Based on the spike comment, I will truncate at frequencies of 10 to focus on coverage:
With i,j,k in -100 to 100
Expanding the range ten-fold leads to 68 out of the 100 being solved:
With i,j,k in -1000 to 1000
Increasing the range ten-fold once again leads to a single additional number being solved: 51
We now have a better sense of the elusiveness of the solutions. If they aren't found with the range of the smaller integers, then it will get increasingly difficult to identify later, no wonder this has been such an open problem for so many years!
Just for fun, I looked at a new problem switching the power from 3 to 5, only 13 (compared to 69 for cubes) numbers were solved in the -1000 to 1000 range:
Again the clustering is pretty remarkable!

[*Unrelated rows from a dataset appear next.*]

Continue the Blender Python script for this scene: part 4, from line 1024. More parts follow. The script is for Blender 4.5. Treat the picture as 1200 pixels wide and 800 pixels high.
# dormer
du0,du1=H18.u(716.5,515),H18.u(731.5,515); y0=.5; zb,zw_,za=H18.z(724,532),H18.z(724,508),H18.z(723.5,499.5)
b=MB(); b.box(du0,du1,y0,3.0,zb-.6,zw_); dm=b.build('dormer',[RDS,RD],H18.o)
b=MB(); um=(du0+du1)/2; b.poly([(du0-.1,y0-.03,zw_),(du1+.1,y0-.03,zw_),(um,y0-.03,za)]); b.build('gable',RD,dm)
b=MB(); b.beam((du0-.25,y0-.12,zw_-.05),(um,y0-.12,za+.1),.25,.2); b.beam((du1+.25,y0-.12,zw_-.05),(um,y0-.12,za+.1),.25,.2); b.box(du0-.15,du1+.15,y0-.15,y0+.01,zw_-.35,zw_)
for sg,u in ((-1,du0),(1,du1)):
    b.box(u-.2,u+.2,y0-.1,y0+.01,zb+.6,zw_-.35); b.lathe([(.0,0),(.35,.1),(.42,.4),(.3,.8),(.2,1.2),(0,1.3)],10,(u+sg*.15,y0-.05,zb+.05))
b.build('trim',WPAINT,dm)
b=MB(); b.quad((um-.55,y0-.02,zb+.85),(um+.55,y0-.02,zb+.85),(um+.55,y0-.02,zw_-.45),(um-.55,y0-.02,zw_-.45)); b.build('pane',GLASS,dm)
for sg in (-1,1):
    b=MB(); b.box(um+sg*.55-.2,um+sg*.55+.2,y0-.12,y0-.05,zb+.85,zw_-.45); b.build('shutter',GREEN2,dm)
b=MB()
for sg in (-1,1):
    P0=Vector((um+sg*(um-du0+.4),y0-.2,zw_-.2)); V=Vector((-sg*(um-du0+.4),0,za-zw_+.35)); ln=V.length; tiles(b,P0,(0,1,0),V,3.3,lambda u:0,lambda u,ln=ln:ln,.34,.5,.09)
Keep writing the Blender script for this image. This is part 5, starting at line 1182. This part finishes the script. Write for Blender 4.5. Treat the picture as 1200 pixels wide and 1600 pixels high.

While 42 is still unsolved, I'm glad to report a solution for 33: 0^5 + 1^5 + 2^5 !
And to close out this post, I wanted to return to the topic of the clusters. We saw that when exploring the -1000 to 1000 ranges for the integers we were able to cover 69 out of the 100 target numbers. But it didn't appear as though the 69 numbers were randomly distributed in 1-100 but grouped into clusters, more specifically into 13 clusters. We had a high-level explanation for this as consecutive numbers can easily be generated via k^3 with k = -1, 0 and 1. But the question remains, how non-random is this grouping into 13 clusters?
One approach is to sample without replacement 69 out of the 100 first integers, and see how many clusters are obtained. In order to count clusters, I used the rle() function which stands for run length encoding and basically describes a sequence. E.g. for 1,2,2,2,1,0,0 it will return that there is one 1, three 2s, one 1 and two 0s. From there it is easy to get the number of clusters.
I generated 10,000 samples of "solved" numbers between 1-100 and in each case computed the number of clusters obtained. Here is the associated histogram to which I've added the 13 we obtained in our case as a red vertical line:
While we'd typically expect to get about 20-25 clusters, only in extreme cases do we get a 15 or even a 14. Our 13 was not obtained a single time in all ten thousand simulations. This should settle the question of whether the low number of clusters comes as a surprise or not!